Mit Galgenhumor gegen die Angst vor dem Tod
Ulrich Tukur über das Älterwerden und seinen düsteren Blick auf die Zukunft
Mit seiner Tanzkapelle, den Rhythmus Boys, verbindet Fernseh- und Bühnenstar Ulrich Tukur charmante Gassenhauer der 20er mit witzsprühendem Entertainment. Privat liebt der Schauspieler und Bühnenstar aber die Einsamkeit seines Bauernhofs in der Toskana. Die MOPO sprach mit dem 60Jährigen über seine Vorliebe für die Nacht, Zukunftsängste und den Tod.
MOPO: Ihr neues Programm heißt „Grüß’ mir den Mond“– sind Sie ein Nachtmensch?
Ulrich Tukur: Ja. Die meisten Menschen sind der Ansicht, es ließe sich besser und konzentrierter am Tage arbeiten – mich überfällt die Inspiration bei Nacht. Die Nacht ist geheimnisvoll und abseitig. Es mag da ja zwielichtig oder dunkel sein, aber es leuchtet eben auch der Mond – und der Mond war schon immer eine Projektionsfläche für unsere Fantasien und Sehnsüchte. Der Nachtmensch ist derjenige, der den Rätseln im Inneren seiner Seele nachspürt.
Das klingt, als sei Ihnen der Mond lieber als die Sonne.
Aber ja! Auch Regentage gefallen mir besser als solche, die in heiteres Sonnenlicht getaucht sind. Bei Regen verschwinden die Menschen und man kann sich in seiner Einsamkeit angenehm einrichten.

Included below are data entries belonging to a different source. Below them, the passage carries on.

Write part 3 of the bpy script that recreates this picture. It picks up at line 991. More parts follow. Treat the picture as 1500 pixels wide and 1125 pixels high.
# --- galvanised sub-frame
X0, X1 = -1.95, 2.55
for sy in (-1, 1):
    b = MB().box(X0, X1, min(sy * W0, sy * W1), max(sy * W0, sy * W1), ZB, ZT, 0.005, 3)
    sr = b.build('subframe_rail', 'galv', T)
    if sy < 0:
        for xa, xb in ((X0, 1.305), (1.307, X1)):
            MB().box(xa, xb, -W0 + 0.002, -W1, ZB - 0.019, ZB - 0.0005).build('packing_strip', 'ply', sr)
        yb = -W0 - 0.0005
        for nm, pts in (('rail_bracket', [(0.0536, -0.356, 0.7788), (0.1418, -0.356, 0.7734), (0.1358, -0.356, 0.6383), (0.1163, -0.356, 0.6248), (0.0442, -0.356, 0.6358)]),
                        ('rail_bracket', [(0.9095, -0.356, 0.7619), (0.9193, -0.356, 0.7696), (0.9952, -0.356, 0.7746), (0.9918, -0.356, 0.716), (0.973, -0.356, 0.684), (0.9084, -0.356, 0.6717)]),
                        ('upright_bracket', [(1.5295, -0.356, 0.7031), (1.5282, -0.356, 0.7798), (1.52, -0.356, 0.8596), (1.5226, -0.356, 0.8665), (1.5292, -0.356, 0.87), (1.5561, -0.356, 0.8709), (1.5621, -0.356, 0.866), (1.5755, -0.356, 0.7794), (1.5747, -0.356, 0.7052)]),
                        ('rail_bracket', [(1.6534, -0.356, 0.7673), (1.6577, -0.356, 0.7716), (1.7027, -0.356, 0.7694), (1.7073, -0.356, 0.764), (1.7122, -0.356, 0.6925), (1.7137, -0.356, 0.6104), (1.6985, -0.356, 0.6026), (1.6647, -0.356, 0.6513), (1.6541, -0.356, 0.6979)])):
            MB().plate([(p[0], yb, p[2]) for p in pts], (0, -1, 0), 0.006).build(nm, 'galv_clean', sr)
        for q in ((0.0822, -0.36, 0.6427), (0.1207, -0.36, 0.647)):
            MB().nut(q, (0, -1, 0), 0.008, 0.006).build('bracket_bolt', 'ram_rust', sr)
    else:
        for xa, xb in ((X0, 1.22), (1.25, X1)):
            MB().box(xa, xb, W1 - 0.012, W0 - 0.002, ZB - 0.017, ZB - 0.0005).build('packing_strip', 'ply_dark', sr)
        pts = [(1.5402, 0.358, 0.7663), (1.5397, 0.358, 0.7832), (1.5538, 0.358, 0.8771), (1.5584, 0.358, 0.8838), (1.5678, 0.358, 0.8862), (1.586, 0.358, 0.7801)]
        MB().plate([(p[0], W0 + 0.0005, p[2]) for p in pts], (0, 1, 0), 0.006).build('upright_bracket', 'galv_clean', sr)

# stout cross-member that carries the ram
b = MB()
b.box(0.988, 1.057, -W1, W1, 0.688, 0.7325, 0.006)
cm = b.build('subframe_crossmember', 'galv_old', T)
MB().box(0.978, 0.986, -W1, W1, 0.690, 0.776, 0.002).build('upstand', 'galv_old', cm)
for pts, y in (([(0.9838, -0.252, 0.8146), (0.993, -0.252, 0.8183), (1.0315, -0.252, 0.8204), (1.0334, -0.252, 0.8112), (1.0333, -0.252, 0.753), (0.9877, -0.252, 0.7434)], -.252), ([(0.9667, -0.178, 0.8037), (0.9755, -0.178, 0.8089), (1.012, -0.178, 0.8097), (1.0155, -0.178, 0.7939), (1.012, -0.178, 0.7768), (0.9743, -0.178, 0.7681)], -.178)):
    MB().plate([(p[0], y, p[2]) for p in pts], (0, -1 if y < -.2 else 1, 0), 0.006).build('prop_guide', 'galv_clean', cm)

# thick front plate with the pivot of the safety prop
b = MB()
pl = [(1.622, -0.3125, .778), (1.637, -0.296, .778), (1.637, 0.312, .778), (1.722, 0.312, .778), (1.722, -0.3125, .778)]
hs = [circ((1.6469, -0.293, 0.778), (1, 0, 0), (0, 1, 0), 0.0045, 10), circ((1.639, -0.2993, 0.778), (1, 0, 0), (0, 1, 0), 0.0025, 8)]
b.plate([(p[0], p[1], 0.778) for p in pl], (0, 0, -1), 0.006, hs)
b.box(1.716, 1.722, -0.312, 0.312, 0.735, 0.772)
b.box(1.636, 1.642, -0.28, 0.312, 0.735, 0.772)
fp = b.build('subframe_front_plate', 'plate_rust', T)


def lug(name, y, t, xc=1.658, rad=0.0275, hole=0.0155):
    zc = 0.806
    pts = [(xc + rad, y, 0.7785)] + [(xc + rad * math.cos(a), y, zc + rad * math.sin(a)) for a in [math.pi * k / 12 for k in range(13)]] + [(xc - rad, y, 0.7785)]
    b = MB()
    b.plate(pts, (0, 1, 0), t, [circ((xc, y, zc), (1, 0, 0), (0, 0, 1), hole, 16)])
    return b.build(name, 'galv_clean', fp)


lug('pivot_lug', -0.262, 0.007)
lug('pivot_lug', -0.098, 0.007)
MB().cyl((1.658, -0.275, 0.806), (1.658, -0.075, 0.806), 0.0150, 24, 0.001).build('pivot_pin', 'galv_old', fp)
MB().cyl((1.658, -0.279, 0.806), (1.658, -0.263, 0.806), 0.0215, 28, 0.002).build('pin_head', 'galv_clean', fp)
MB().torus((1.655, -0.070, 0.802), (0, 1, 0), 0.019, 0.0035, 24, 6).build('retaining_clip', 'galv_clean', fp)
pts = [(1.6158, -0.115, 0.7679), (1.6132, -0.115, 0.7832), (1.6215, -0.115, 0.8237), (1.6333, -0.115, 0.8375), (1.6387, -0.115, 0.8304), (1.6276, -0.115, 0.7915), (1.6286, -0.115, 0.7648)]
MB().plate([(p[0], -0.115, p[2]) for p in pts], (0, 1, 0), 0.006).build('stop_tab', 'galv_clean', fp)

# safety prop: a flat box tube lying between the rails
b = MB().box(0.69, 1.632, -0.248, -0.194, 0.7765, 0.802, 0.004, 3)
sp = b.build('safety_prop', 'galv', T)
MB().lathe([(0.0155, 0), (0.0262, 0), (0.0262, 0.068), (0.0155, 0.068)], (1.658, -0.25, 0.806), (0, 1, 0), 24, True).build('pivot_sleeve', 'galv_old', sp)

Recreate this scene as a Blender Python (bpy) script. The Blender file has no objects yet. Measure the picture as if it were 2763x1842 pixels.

Nun steht der Mond für Bilder voller Frieden und Harmonie – ganz im Gegensatz zur Realität in diesen vom Terror geprägten Zeiten.
Hatten wir denn jemals Frieden auf dieser Welt? Natürlich kenne ich all diese Schreckensbilder, doch werden sie in den Medien auch über die Maßen aufgeblasen und manipuliert. Man sollte sich davon nicht allzu sehr ins Bockshorn jagen lassen. Beschissen, schwierig, widersprüchlich, korrupt, schrecklich und tödlich, erbärmlich, lächerlich und jämmerlich ist es schon immer auf dieser Erde zugegangen. Selbst in Zeiten kultureller Höhenflüge war sie ein Schlachthaus.
Es plagt Sie keine Zukunftsfurcht? Doch. Ich fürchte mich vor dem fortschreitenden Verlust unserer Autonomie und den heraufdämmernden künstlichen Intelligenzen. Wir sehen eine immer stärker werdende Verbindung des Menschen mit dem Unmenschlichen, mit der Technik. Alle denkbaren Möglichkeiten werden irgendwann realisiert werden: So ist der Mensch. Er macht niemals Halt, auch wenn es die Würde und die Vernunft einfordern. Deshalb sind Kunst, Theater, Musik, Literatur und auch unser MondAbend so wichtig: als Gegengewicht zur Zerstörung der Geheimnisse. Wir müssen das Reich der Fantasie mit Zähnen und Klauen verteidigen. Was ich nicht habe, ist die Gelassenheit, sich nicht mehr über Dinge aufzuregen, die nicht zu ändern sind.
Woher kommt das?
Ich kann nun mal nicht meinen Frieden damit machen, dass die Dinge vergehen. Wenn du das Vergehen zulässt, wenn du dein Sterben akzeptierst: Dann hast du es geschafft und bist weise.
Wie sieht es mit der Angst vor dem Altern aus? Immerhin sind Sie ja letztes Jahr 60 geworden.
Ich finde es nach wie vor furchtbar, dass man sterben muss. Andererseits sind die Zipperlein, die sich jetzt peu à peu einstellen, gar nicht so uninteressant. Man entwickelt eine Art Galgenhumor, und das macht die Dinge erträglicher. Auch das Sterben im eigenen Umfeld.
Inwiefern?
Mein Vater ist letzten Herbst gestorben, viele in meinem Alter oder auch jünger sind gegangen. Und so liege ich dann jeden Abend, wenn der Mond draußen scheint, im Bett und sage ihnen „Gute Nacht“.
Ihren „Tatort“-Kommissar Felix Murot wollen Sie nicht mehr ewig spielen – nun sind Sie nach wie vor dabei.
Jedes Mal kommt dann doch wieder ein Drehbuch daher, das interessant ist, oder mir kommt eine überraschende Idee – und solange die Rolle etwas Neues bietet… Ich möchte noch zwei, drei gute, spannende Filme drehen, die für Zündstoff sorgen.